La seconde vidéo litigieuse a été publiée quelques jours plus tard, en réponse aux réactions suscitées par la première. «Nous sommes en guerre. Au moindre faux pas on va niquer vos mères», menaçait le jeune père de famille en mimant un geste d’égorgement. Puis : «Venez nous affronter. Si vous avez quelque chose à dire, on est là. On va vous niquer, on va vous violer puis niquer votre mère (...) Vive l’Algérie, moi je vais vous achever.» Les vidéos de cet influenceur, désormais sous OQTF, ont été largement relayées et commentées sur les réseaux sociaux, au point de créer «un climat d’inquiétude», avait déploré le procureur de Brest, Camille Miansoni. «Avec 400.000 followers, on peut être étonné que vous soyez aussi imprudent dans le choix des mots.
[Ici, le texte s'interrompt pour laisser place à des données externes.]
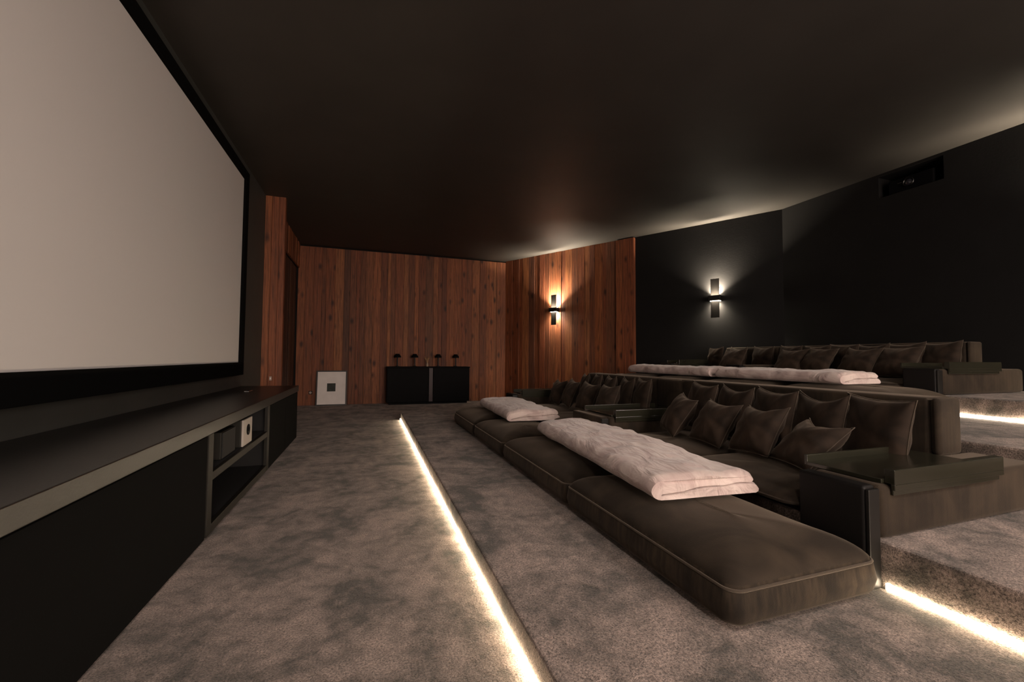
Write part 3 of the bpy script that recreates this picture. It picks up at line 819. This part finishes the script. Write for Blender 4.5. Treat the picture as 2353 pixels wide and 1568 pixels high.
nm2 = ['farthest pale-lit pillow at the left end of the rear sofa back', 'second pillow from the left end of the rear sofa back', 'third pillow from the left end of the rear sofa back',
       'fourth pillow from the left end of the rear sofa back', 'fifth, dark pillow in the middle of the rear sofa back', 'sixth pillow from the left along the rear sofa back',
       'third pillow from the right end of the rear sofa back', 'second pillow from the right end of the rear sofa back', 'nearest pillow at the right end of the rear sofa back']
for (y, k), nm in zip(up2, nm2):
    pillow(PR[k], 5.97, y, zs2, .16+rnd.uniform(-.02, .02), rnd.uniform(-.28, -.2), rnd.uniform(-.04, .04), nm, G2)
lo2 = [(5.35, 0), (4.35, 1), (3.97, 0), (3.47, 3), (3.08, 2)]
nm3 = ['low pillow in front of the left pillows on the rear sofa', 'low pillow near the middle of the rear sofa', 'flat-topped pillow in the front line of the rear sofa',
       'wide dark pillow in the front line of the rear sofa', 'wrinkled pillow behind the tray of the rear sofa']
for (y, k), nm in zip(lo2, nm3):
    pillow(PR[k % 4], 5.68, y, zs2-.002, .55, rnd.uniform(-.2, .0), rnd.uniform(-.1, .1), nm, G2)
folded_blanket(4.62, 3.58, .912, 1.55, .60, .0, 'long folded pink blanket on the near rear chaise, its rolled end to the right', 4)
folded_blanket(4.62, 5.38, .912, 1.85, .60, .0, 'folded pink blanket on the far rear chaise, beside the dark wall', 6)

# ------------------------------------------------------------------ camera
cam = bpy.data.cameras.new('camera'); co = bpy.data.objects.new('camera', cam); COL.objects.link(co)
R = Matrix(((0.9458837684920929, -0.019301265360960572, -0.32393110017203125),
            (-0.32443515547014257, -0.03544663307109296, -0.945243548562479),
            (0.006762129713426978, 0.9991851667030436, -0.03979040389779558)))
co.matrix_world = Matrix.Translation((0, 0, 1.15)) @ R.to_4x4()
cam.sensor_width = 36; cam.lens = 960/2353*36; cam.clip_start = .02
scene.camera = co
w = bpy.data.worlds.new('world'); scene.world = w; w.use_nodes = True
w.node_tree.nodes['Background'].inputs[0].default_value = (.02, .02, .02, 1)
scene.view_settings.view_transform = 'Standard'; scene.view_settings.look = 'None'
scene.view_settings.gamma = 1; scene.view_settings.use_curve_mapping = False
scene.view_settings.exposure = 0.0
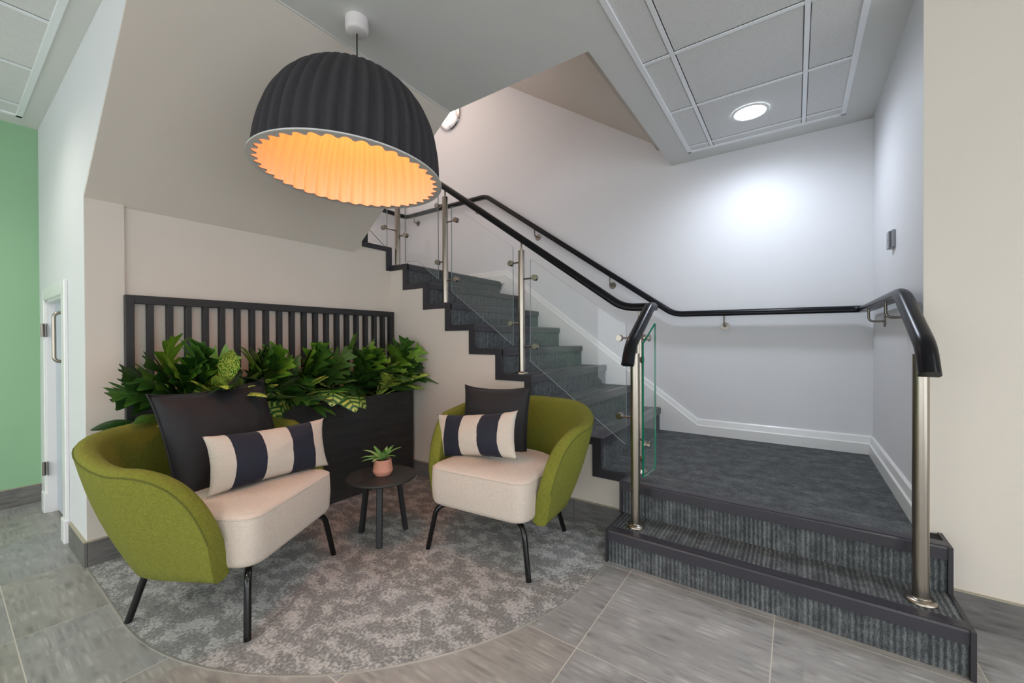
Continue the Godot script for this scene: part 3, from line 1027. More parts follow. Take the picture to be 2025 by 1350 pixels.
func rails() -> void:
	var zp := -2.49
	# inner handrail
	var t := thing("handrail", "black handrail above the glass balustrade, ending on the left newel", "handrail")
	var m := MB.new()
	var path := fillet([Vector3(-2.95, 2.816, -1.7), Vector3(-2.95, 2.816, zp), Vector3(-0.888, 1.357, zp), Vector3(-0.70, 1.352, zp), Vector3(-0.70, 1.352, -2.40), Vector3(-0.70, 1.115, -2.075), Vector3(-0.70, 1.035, -2.01)], 0.06, 7)
	path = fillet([Vector3(-2.95, 2.816, -1.7), Vector3(-2.95, 2.816, zp), Vector3(-0.888, 1.357, zp), Vector3(-0.70, 1.352, zp), Vector3(-0.70, 1.352, -2.40), Vector3(-0.70, 1.13, -2.06), Vector3(-0.70, 1.03, -2.01)], 0.07, 7)
	m.sweep(path, rail_section(), Vector3.UP, true, false)
	obj("rail", m, M.rail, t)
	# wall handrail
	t = thing("handrail", "long black wall handrail round the stairwell and landing", "handrail")
	m = MB.new()
	path = fillet([Vector3(XE + 0.075, 2.82, -1.2), Vector3(XE + 0.075, 2.82, ZB + 0.075), Vector3(-2.945, 2.82, ZB + 0.075), Vector3(-0.865, 1.372, ZB + 0.075), Vector3(0.386, 1.360, ZB + 0.075), Vector3(0.386, 1.360, -2.47), Vector3(0.386, 1.13, -2.06), Vector3(0.386, 1.03, -2.01)], 0.07, 7)
	m.sweep(path, rail_section(), Vector3.UP, true, false)
	obj("rail", m, M.rail, t)
	for q in [Vector3(-4.17, 2.725, ZB), Vector3(-3.13, 2.70, ZB), Vector3(-2.285, 2.26, ZB), Vector3(-1.447, 1.675, ZB), Vector3(-0.48, 1.26, ZB)]:
		bracket(t, q, Vector3.BACK)
	for z in [-3.30, -2.72]:
		bracket(t, Vector3(XR, 1.26, z), Vector3.LEFT)
	# posts
	var pf := post("left brushed steel newel post on the first entry step", -0.70, -2.137, S1, 1.085, 1.15)
	clamp_on(pf, 1.045, Vector3.FORWARD, Vector3.RIGHT, 0.085)
	clamp_on(pf, 0.505, Vector3.FORWARD, Vector3.RIGHT, 0.085)
	var pr := post("right brushed steel newel post on the first entry step, by the hall wall", 0.385, -2.137, S1, 1.10, 1.10)
	var pl := post("brushed steel post on the landing, hidden behind the left newel", -0.79, zp, LY, 1.26, 1.345)
	clamp_on(pl, 1.166, Vector3(-1, 0, 0.0), Vector3.BACK, 0.125)
	clamp_on(pl, 0.673, Vector3(-1, 0, 0.0), Vector3.BACK, 0.125)
	clamp_on(pl, 1.166, Vector3(0.55, 0, 0.83).normalized(), Vector3.RIGHT, 0.16)
	clamp_on(pl, 0.55, Vector3(0.55, 0, 0.83).normalized(), Vector3.RIGHT, 0.16)
	var p2 := post("brushed steel post on the third stair tread, rising behind the right armchair", -1.656, zp, ny(3), 1.815, 1.885)
	clamp_on(p2, 1.729, Vector3.LEFT, Vector3.BACK, 0.095)
	clamp_on(p2, 1.278, Vector3.LEFT, Vector3.BACK, 0.095)
	clamp_on(p2, 1.603, Vector3.RIGHT, Vector3.BACK, 0.115)
	clamp_on(p2, 1.108, Vector3.RIGHT, Vector3.BACK, 0.115)
	var p3 := post("brushed steel post on the sixth stair tread, right of the pendant lamp", -2.429, zp, ny(6), 2.365, 2.43)
	clamp_on(p3, 2.307, Vector3.LEFT, Vector3.BACK, 0.09)
	clamp_on(p3, 1.823, Vector3.LEFT, Vector3.BACK, 0.09)
	clamp_on(p3, 2.149, Vector3.RIGHT, Vector3.BACK, 0.125)
	clamp_on(p3, 1.660, Vector3.RIGHT, Vector3.BACK, 0.125)
	var p4 := post("brushed steel post at the half landing, partly hidden by the pendant lamp", -2.955, -2.42, ny(8), 2.62, 2.80)
	clamp_on(p4, 2.10, Vector3(0.95, 0, -0.3).normalized(), Vector3.BACK, 0.085)
	clamp_on(p4, 2.145, Vector3.BACK, Vector3.RIGHT, 0.15)
	# panes
	pane("lowest large glass panel, between landing post and third tread post", fillet2(PackedVector2Array([Vector2(-1.581, 1.0015), Vector2(-0.871, 0.494), Vector2(-0.871, 1.264), Vector2(-0.905, 1.264), Vector2(-1.578, 1.745)]), [0.0, 0.02, 0.02, 0.05, 0.02]), Vector3(0, 0, zp), Vector3.RIGHT, Vector3.UP, M.glass_edge_pale)
	pane("middle glass panel, between the third and sixth tread posts", fillet2(PackedVector2Array([Vector2(-2.357, 1.563), Vector2(-1.731, 1.114), Vector2(-1.731, 1.85), Vector2(-2.356, 2.284)]), [0.0, 0.0, 0.0, 0.03]), Vector3(0, 0, zp), Vector3.RIGHT, Vector3.UP, M.glass_edge_pale)
	pane("upper glass panel, between the sixth tread post and the half landing", PackedVector2Array([Vector2(-2.91, 1.866), Vector2(-2.745, 1.860), Vector2(-2.49, 1.672), Vector2(-2.49, 2.42), Vector2(-2.91, 2.70)]), Vector3(0, 0, -2.47), Vector3.RIGHT, Vector3.UP, M.glass_edge_pale)
	pane("narrow glass panel turning toward the hall beside the half landing post", PackedVector2Array([Vector2(2.301, 1.984), Vector2(2.301, 2.60), Vector2(2.02, 2.60), Vector2(2.02, 2.165), Vector2(2.266, 1.985)]), Vector3(-2.95, 0, 0), Vector3.FORWARD, Vector3.UP, M.glass_edge_pale)
	pane("small green-edged glass panel between left newel and landing post", fillet2(PackedVector2Array([Vector2(2.19, 0.415), Vector2(2.42, 0.402), Vector2(2.42, 1.250), Vector2(2.19, 1.135)]), [0.0, 0.03, 0.0, 0.0]), Vector3(-0.675, 0, 0), Vector3.FORWARD, Vector3.UP, M.glass_edge)

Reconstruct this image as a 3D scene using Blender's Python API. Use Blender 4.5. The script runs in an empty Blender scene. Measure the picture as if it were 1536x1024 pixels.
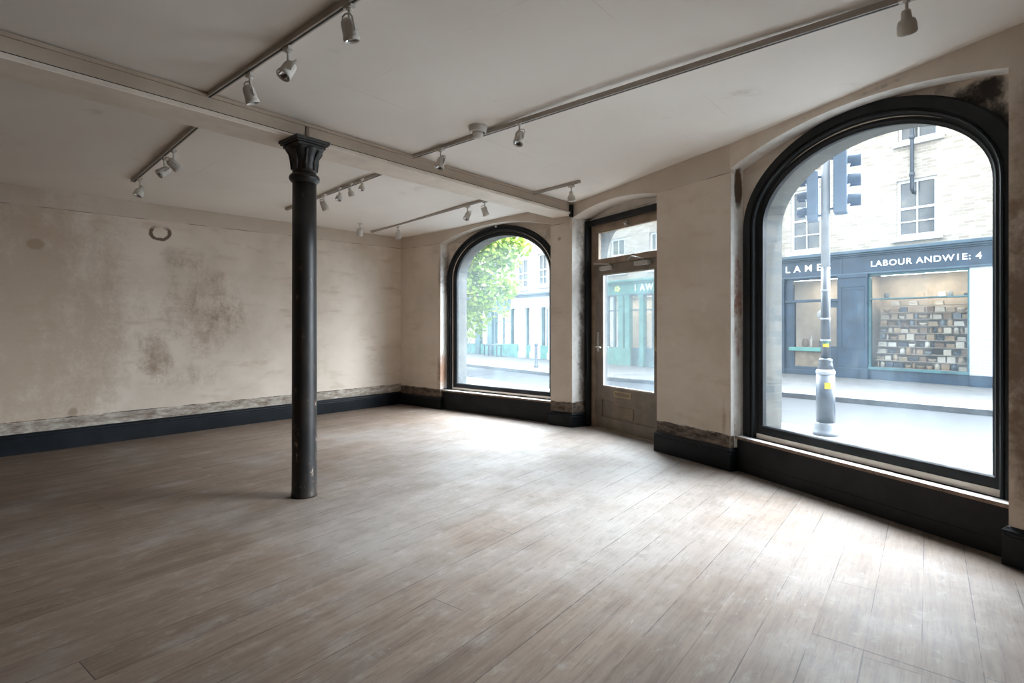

Vous avez pensé au fait qu’on puisse mal interpréter vos propos ? Qu’ils puissent entraîner un passage à l’acte ? », le questionne le juge dans une tentative de pédagogie. «J’ai dit ça parce que j’étais énervé. Je regrette j’ai pas pensé aux conséquences », se défend le jeune homme déjà condamné pour des vols et des dégradations.
Pour le procureur de la République de Brest, Camille Miansoni, peu importe que la première vidéo soit un montage, « quand vous entendez ‘tirez sur eux et tuez-les’ alors qu’il s’agit de manifestation publique, vous avez des actes qui portent atteinte à la vie ou l’intégrité des personnes ». Par ailleurs, le fait que la cible soit « les manifestants qui demandent un changement de gouvernement », il en découle une volonté de «troubler gravement l’ordre public par l’intimidation ou la terreur» estime l’accusation qui a requis 24 mois de prison ferme et 5 ans d’interdiction de territoire. À l’issue de l’audience, le tribunal s’est effectivement dit « convaincu de sa culpabilité ». Accusant le coup, Youcef Aziria est reparti, menottes au poignet, ses proches ont quitté la salle en larmes.